La primera fase de la realización espiritual consiste para el hombre en abandonar los límites estrechos de su ego para sumergirse en la Presencia divina. Por la liberación interior que de ello resulta, esta «extinción en Dios» (fanâ’) procura al místico una gran ebriedad. Ahora bien, incluso en ese estado, al-Mursî pide al iniciado que no pierda pie y «conserve una parcela de consciencia que le permita asumir su responsabilidad en materia legal» (p. 000). La segunda fase de la realización espiritual será para el santo volver a la sobriedad, volver a tener conciencia del mundo y actuar en él aun «subsistiendo» en Dios (baqa’). Esta última etapa es descrita generalmente por los sufíes como una extensión lógica, una expansión del fanâ’, pero no es indiferente que los shadhilíes insistan sobre este punto: «El fanâ’ no es más que el vestíbulo que lleva al baqâ’», dice Ibn ‘Atâ’ Allâh; el primero consiste en la muerte mística, el segundo en la resurrección (p. 000). Además, los shâdhilíes dan al ser que «subsiste en Dios» una dimensión metafísica: modelo del santo consumado (p. 000), se identifica con el «Hombre perfecto» (al-insân al-kâmil); es el «delegado de Dios en la tierra» (al-khalîfa), pues, a ejemplo de los profetas, se vuelve hacia los hombres para guiarlos (p. 000). Este nuevo descenso puede parecer doloroso; a pesar de ello, el santo no deja ya la Presencia divina, que se ha convertido en «el nido de su corazón»: si reintegra su ego, es con un total dominio de sí mismo y armado de la certeza (p. 000).
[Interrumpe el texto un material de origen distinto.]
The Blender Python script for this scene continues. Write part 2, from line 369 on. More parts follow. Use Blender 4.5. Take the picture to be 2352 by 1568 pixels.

Su conciencia difiere radicalmente de lo que era antes de la extinción de su ego en Dios. Según su discípulo, al-Mursî había alcanzado ese nivel de realización; aunque inmerso en el mundo espiritual, volvía a asumir el campo social siempre que era necesario «para responder a las necesidades de los hombres» (p. 000).